The Pine Tar Game Finally Ends

The Pine Tar Game Finally Ends

August 18, 1983


On August 18, 1983, the Kansas City Royals and the New York Yankees met at Yankee Stadium to play the last four outs of a game that had already begun and ended on July 24th. That time, it was the Yankees who had emerged victorious, thanks to umpire Tim McClelland’s nullification of George Brett‘s ninth-inning homer. But the Royals successfully appealed, overturning the umpires — and, in the rematch, the Yankees.

It was a wild finish in the first game. The Yankees led 4-3 with two outs in the top of the ninth when former MVP George Brett drove a high heater from Goose Gossage into the stands to take the lead. Or so he thought. As the Royals rejoiced and the Yankees moped, Billy Martin emerged from the Yankees dugout.

Baseball’s Rule 1.10(b) states that “the bat handle, for not more than 18 inches from the end, may be covered or treated with any material or substance to improve the grip. Any such material or substance, which extends past the 18-inch limitation, shall cause the bat to be removed from the game.”

Martin was aware for some time that Brett’s bat, slathered with pine tar, violated the rules. But the wily Yankee skipper waited until the best possible moment to bring this to the attention of the umpires. “We’d seen it earlier,” Don Zimmer (who coached third base at the time) remembered. “But you don’t say anything when the guy doesn’t get a hit.” Martin began explaining the violation to McClelland, who — after holding the bat across home plate to see if Brett had hit the ball with the pine-tarred area of it — called Brett out. The Yankees had won, 4-3.

Brett was furious. His eyes bulging, he came charging out of the Royals’ dugout and went straight for McClelland. As his teammates and umpire Joe Brinkman tried to restrain him, Brett hurled obscenities at anyone and everyone. For the first time in his career, Brett had hit a game-losing home run.

Pandemonium broke out as the Royals’ Gaylord Perry grabbed the bat and headed for the clubhouse, only to be stopped by stadium security and summarily ejected. So were Brett, Royals manager Dick Howser and coach Rocky Colavito. Everyone at Yankee Stadium was stunned. Confused fans were booing and cheering at the same time, and even the Yankees’ TV announcers were so shocked by the call that they wouldn’t accept that the game was over. In fact, they said that they were only giving the final score out of respect for their network.

The brouhaha continued after the game, as the Royals immediately filed a protest with the American League. Within a week, AL president Lee MacPhail decided to uphold the protest, ruling that Brett’s bat did not violate “the spirit of the rules.” The decision restored Brett’s home run, prompting Yankee owner George Steinbrenner to snarl, “I wouldn’t want to be Lee MacPhail living in New York.”
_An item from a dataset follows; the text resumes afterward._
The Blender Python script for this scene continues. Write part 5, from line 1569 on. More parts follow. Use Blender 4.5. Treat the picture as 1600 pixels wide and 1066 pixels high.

The Yankees announced they would charge regular admission for the continuation of the game on August 18, and although they quietly changed that policy only twelve hundred fans showed up. Brett wasn’t there — his ejection from the game stood. Howser and Colavito stayed in the clubhouse. The Yankees’ third hitter scheduled in the ninth was Jerry Mumphrey, a center fielder who had since been traded to the Houston Astros.

It was a bizarre scene. Yankees ace pitcher Ron Guidry was in center field, filling in for the departed Mumphrey. And before Yankees’ pitcher George Frazier even threw a pitch, Martin appealed at both first and second base, charging that Brett had missed one or both of the bags during his home-run trot. His appeal was denied by the umpires, who pointed to a notarized letter from the original umpires attesting to the legality of Brett’s jog.

Hal McRae, who had been in the on-deck circle during Brett’s homer, had pledged to hit one over the fence himself. I didn’t come all the way here, some 2,000 miles for just a single,” he explained. “That would be like going all that way for a kiss.” But he struck out, and Dan Quisenberry finished off the Yankees in the ninth. The Royals had won, 5-4.

For the record, the rule book now notes: “If the umpire discovers that the bat does not conform to (c) above [the pine-tar rule] until a time during or after which the bat has been used in play, it shall not be grounds for declaring the batter out, or ejected from the game.”